I wonder if a 47pf capacitor in series to a potentiometer to ground, will act as a variable capacitor.
In the sense that the "effectiveness" of the shunted capacitance to ground (in an oscillator circuit tank), will be less with a series pot in place?
The crystal oscillator has a shunt capacitor to ground ~22pf. I am thinking of adding another parallel capacitor-potentiometer, to this main oscillator capacitor. This way there will always be a capacitor from the crystal to the ground (main osc capacitor which will maintain the oscillation) and another capacitor (varied with the pot) from the crystal to the ground.
Do you think this configuration will kill the oscillation?
A capacitor is basically a charge storage device. In technical terms, you measure the displacement current (Xc- the reactance) and the phase shift and decide whether the device is a capacitor.
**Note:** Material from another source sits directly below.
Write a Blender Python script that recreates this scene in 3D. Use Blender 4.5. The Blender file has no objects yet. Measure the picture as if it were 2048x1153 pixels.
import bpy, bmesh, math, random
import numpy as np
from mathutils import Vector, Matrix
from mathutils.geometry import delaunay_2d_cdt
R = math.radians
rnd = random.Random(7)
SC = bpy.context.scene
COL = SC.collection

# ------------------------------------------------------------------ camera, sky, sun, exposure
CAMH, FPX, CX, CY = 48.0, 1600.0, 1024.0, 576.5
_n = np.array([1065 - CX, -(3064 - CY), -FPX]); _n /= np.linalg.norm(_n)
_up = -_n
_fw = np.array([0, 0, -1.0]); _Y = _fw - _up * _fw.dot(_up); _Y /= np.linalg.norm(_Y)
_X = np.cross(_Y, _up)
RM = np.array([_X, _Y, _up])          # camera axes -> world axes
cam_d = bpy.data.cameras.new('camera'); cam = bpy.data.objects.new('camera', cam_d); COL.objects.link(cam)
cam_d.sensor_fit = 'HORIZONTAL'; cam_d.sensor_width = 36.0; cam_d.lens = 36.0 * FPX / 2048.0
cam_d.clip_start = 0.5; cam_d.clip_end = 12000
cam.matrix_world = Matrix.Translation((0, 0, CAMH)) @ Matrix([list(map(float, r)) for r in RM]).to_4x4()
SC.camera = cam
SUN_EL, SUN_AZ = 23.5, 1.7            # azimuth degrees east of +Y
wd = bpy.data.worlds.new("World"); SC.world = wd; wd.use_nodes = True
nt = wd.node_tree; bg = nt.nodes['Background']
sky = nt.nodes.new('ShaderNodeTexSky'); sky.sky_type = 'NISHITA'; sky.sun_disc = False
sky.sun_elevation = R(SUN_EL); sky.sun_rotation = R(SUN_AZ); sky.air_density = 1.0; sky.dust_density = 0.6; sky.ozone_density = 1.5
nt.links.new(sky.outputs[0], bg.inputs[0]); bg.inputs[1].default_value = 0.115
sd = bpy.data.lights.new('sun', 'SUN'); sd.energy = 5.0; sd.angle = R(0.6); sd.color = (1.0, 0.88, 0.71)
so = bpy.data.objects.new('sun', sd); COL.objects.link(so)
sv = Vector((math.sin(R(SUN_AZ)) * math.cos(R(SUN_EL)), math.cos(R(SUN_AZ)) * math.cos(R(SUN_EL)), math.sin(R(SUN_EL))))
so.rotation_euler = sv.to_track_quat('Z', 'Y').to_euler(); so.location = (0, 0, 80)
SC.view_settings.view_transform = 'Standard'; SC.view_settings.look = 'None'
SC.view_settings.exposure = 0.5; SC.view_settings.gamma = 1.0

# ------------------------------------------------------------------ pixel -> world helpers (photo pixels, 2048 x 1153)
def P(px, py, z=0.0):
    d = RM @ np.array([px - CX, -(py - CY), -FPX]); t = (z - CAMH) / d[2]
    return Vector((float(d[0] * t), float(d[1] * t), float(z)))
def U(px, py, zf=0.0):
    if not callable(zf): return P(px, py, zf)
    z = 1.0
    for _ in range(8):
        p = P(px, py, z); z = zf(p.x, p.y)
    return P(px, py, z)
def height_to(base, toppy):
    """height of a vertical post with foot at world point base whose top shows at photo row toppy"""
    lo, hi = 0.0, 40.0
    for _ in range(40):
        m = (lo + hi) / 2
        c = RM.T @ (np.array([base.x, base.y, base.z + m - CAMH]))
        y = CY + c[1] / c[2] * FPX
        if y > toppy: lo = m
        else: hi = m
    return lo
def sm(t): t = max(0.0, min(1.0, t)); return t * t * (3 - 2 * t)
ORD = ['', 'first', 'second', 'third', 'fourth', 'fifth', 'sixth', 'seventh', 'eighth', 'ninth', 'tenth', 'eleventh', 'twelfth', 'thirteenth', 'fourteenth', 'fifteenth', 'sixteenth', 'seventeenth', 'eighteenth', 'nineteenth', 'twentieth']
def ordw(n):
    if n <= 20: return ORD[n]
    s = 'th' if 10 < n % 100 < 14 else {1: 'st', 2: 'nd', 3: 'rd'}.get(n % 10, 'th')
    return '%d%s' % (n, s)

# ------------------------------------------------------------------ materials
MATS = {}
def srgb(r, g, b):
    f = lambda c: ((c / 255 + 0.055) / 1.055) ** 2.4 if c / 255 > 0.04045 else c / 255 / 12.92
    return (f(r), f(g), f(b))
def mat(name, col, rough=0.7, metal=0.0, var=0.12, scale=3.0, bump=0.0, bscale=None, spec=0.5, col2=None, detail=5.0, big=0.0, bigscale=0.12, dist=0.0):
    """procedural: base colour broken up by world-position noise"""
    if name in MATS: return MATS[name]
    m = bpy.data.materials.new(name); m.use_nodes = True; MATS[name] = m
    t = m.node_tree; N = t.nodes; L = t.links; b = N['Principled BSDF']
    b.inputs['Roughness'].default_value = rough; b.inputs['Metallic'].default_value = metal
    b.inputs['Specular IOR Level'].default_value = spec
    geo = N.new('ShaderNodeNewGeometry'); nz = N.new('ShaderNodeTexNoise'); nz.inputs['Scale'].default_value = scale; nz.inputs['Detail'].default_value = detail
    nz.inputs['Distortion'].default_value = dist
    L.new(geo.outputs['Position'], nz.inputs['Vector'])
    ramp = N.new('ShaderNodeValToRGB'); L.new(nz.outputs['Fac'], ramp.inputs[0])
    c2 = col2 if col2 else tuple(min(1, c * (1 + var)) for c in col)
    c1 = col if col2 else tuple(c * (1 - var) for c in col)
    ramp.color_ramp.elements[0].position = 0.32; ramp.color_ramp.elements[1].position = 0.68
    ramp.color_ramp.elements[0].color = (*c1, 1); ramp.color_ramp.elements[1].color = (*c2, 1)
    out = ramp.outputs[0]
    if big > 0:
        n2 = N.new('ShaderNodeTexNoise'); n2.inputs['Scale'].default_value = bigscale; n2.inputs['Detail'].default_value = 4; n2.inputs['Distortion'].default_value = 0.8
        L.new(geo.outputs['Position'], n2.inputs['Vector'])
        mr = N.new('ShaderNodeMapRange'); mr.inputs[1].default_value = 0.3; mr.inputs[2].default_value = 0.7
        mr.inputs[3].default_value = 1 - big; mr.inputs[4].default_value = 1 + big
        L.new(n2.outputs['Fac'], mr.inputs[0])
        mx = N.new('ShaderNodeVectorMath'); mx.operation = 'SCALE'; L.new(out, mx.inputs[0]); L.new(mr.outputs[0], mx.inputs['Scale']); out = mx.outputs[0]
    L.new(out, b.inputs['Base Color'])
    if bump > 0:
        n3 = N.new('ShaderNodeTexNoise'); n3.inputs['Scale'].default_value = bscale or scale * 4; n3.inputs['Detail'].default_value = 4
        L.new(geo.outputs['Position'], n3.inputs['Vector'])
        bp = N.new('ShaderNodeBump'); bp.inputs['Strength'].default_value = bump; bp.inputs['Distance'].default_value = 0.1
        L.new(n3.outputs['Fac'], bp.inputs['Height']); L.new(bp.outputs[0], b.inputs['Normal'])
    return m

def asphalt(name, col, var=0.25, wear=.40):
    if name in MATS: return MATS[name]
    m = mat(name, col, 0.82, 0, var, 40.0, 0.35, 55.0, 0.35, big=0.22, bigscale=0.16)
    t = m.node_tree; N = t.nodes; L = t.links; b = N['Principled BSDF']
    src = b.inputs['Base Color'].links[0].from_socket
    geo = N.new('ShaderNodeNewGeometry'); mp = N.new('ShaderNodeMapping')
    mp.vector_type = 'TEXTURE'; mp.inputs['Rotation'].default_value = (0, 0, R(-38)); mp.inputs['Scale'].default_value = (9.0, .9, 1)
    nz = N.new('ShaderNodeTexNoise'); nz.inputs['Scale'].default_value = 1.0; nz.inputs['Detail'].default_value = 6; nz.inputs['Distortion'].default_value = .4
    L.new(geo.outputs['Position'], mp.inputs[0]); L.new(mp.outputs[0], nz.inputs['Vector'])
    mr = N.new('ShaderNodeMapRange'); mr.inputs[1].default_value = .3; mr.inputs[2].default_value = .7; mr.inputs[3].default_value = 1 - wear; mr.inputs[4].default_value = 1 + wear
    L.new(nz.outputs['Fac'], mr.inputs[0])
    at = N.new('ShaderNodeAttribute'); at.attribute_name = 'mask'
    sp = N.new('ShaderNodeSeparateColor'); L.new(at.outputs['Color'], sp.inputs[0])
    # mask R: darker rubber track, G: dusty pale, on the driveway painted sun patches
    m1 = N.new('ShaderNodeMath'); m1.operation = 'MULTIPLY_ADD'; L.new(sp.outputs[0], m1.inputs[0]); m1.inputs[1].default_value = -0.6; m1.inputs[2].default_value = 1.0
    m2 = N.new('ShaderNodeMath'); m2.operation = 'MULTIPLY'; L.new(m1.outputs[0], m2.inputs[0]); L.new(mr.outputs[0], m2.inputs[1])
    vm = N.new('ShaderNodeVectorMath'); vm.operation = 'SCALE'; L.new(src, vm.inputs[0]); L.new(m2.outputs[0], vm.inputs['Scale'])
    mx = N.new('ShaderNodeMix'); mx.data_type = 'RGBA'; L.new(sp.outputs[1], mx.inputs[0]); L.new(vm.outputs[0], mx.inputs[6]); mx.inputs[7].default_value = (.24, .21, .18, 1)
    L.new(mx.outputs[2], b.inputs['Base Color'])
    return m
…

Once you decide the frequency response, you can call it a capacitor, inductor or a resistor.
In an oscillator the phase shift is the most crucial factor. Without the proper phase shift, there will be no oscillator. Further, a tank circuit (ideally) is lossless- a resistor is a lossy device.
A small resistor will decrease the Q and reduce the effectiveness- a large resistor may altogether stop the oscillation.
So it agrees with FvM's post?
Will it tune the oscillator as if it was a varicap? The osc is a crystal based, so the major component that defines Q is the crystal.
Not quite; The Q is defined by the tank circuit. It is rather difficult to work with a very high Q system and we often deliberately reduce the Q (loading).
The crystal sometimes act like an inductor and sometimes it act as a capacitor.